The Employment Tribunal previously decided that regular voluntary overtime payments should be included in the calculation of holiday pay(2) and the EAT has now upheld this decision. This means that regular voluntary overtime payments – together with out-of-hours standby pay, call out allowances and mileage or travel allowances linked to these categories – should be included in the calculation of holiday pay for the purposes of the four weeks' minimum annual leave entitlement required by EU law, irrespective of whether the obligation to perform the work was included in the employment contract.

The overarching principle that holiday pay should correspond to normal remuneration so that workers are not discouraged from taking leave was established by the European Court of Justice in Williams v British Airways. In order for a payment to amount to normal remuneration, subsequent case law has reinforced the need for an intrinsic link between the payment and performance of tasks that the worker must carry out under the employment contract. For voluntary overtime, the respondent argued that this necessary link was missing because voluntary overtime was not performed or required under the contract, but rather involved a separate agreement between the parties.

Decision

The EAT decided that the respondent's argument placed too much emphasis on what was required by the employment contract. Once an employee had volunteered for overtime and was on the rota, he or she was required to work if needed. As a result, the payments associated with performing that work were intrinsically linked to the work required under the contract. However, the EAT considered that while an intrinsic link was one way to establish that pay amounted to normal remuneration, the absence of such a link did not automatically exclude a payment from counting towards holiday pay.

The respondent also argued that there was a distinction between payments made for overtime work done every week or most weeks and overtime work done in only a minority of weeks, even if that overtime was worked regularly. On this basis, it argued that 'normal' does not equate to 'regular' and payments could be regular without being normal. In line with previous case law, the EAT acknowledged that for payments to count as 'normal', they must have been paid over a sufficient period and that this will be a question of fact and degree.
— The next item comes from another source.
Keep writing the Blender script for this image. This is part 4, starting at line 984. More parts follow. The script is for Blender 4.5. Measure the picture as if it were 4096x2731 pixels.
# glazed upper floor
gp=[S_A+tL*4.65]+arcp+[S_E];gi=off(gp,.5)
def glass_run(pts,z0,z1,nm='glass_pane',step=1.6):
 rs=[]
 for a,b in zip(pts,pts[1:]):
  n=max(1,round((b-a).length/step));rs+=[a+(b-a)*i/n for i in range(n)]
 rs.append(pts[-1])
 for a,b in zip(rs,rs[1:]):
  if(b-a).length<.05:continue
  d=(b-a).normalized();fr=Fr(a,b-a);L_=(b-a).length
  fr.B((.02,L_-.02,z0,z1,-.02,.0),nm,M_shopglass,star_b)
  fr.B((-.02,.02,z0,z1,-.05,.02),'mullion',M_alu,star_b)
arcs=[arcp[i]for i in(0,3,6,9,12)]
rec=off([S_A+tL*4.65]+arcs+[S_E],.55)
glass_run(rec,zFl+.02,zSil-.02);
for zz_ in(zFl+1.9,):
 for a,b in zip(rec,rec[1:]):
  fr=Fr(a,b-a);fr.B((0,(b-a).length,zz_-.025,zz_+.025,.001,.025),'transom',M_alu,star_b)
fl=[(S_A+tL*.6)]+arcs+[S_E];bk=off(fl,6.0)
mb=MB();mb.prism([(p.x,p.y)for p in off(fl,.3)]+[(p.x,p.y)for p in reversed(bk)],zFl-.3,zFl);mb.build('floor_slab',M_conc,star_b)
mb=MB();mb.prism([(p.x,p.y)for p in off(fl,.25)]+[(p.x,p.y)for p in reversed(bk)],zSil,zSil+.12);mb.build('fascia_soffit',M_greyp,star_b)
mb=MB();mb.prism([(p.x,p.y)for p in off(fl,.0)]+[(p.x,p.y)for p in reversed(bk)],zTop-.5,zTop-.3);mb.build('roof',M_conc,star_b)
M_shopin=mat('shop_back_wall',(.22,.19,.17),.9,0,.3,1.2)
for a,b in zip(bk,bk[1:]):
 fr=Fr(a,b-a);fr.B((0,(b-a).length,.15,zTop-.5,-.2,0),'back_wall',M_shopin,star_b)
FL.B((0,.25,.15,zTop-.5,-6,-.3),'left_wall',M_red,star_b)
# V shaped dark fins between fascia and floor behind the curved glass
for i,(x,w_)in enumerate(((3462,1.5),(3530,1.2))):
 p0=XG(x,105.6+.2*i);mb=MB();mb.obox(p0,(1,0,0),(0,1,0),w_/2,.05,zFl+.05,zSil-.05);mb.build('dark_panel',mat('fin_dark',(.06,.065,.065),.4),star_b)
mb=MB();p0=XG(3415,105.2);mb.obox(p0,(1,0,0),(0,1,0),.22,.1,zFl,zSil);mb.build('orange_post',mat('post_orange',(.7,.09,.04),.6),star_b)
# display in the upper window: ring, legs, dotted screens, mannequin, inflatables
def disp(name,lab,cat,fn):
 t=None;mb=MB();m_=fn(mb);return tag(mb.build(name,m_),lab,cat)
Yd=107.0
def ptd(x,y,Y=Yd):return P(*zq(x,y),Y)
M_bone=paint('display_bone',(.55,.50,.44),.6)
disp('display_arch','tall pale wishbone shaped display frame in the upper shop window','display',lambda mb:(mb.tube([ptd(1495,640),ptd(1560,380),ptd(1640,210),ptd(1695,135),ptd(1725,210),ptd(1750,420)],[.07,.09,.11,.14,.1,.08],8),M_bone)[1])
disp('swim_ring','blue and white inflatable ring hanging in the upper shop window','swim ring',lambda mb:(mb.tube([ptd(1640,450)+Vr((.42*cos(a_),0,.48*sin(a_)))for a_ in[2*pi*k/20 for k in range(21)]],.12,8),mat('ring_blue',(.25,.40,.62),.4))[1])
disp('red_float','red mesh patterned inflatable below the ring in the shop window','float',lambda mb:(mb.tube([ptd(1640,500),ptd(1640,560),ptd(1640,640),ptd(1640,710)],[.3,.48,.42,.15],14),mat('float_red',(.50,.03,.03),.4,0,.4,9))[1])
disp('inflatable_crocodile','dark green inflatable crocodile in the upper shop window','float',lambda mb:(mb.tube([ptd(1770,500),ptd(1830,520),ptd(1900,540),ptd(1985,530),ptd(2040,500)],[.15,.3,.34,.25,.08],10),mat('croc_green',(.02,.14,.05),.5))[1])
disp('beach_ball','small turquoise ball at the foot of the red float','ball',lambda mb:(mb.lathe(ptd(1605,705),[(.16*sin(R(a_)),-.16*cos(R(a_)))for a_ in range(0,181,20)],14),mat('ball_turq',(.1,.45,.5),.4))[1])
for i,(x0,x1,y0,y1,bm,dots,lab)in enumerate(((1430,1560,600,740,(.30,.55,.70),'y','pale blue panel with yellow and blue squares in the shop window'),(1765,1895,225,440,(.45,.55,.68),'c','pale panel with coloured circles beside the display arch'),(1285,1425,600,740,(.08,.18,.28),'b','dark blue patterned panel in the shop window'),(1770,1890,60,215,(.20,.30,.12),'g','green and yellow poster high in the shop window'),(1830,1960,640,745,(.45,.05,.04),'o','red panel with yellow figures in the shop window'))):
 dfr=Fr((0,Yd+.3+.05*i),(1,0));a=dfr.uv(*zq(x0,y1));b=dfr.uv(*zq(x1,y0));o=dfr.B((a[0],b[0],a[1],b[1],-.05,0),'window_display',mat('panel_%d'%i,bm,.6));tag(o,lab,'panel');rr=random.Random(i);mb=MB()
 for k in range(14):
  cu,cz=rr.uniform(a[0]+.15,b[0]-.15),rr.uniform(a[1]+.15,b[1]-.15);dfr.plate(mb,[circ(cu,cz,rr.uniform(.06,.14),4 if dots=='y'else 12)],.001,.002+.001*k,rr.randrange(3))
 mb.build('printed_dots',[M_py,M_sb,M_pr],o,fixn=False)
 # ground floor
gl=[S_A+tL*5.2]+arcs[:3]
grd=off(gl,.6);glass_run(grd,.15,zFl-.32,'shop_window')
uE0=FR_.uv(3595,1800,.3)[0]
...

However, it saw no difficulty in concluding that a payment which was made in a minority of weeks in the year (eg, every four or five weeks, as in this case) could be considered normal.

The EAT was clearly mindful of the consequences of reaching a different decision. It highlighted that excluding pay for voluntary overtime normally worked would be too narrow an interpretation of remuneration and would carry with it the risk of workers suffering financial disadvantage, deterring them from exercising their right to annual leave. This was a particular concern in light of the increase in zero-hour contracts. A different decision could incentivise some employers to set a low level of basic hours, leaving additional hours as 'voluntary' hours which need not be accounted for in calculating paid holiday, even if they were regularly worked.

Comment

This decision is the first appellate case in which the arguments over whether voluntary overtime should be included in the calculation of holiday pay have been fully argued. According to the EAT, the question – irrespective of the label put on the payment and the source of the obligation to perform the work – is whether the payment forms part of the worker's normal remuneration. The answer will be fact specific in each case, but there is now binding authority that where a worker regularly undertakes voluntary overtime, those payments will generally form part of normal remuneration and should be factored into the calculation of holiday pay. In light of this, employers should review their overtime arrangements and approach to calculating holiday pay, and – if appropriate – consider options for changing practices to ensure compliance with this decision.

Whether the workers in this case had suffered loss as a result of taking leave will be decided at an Employment Tribunal remedy hearing.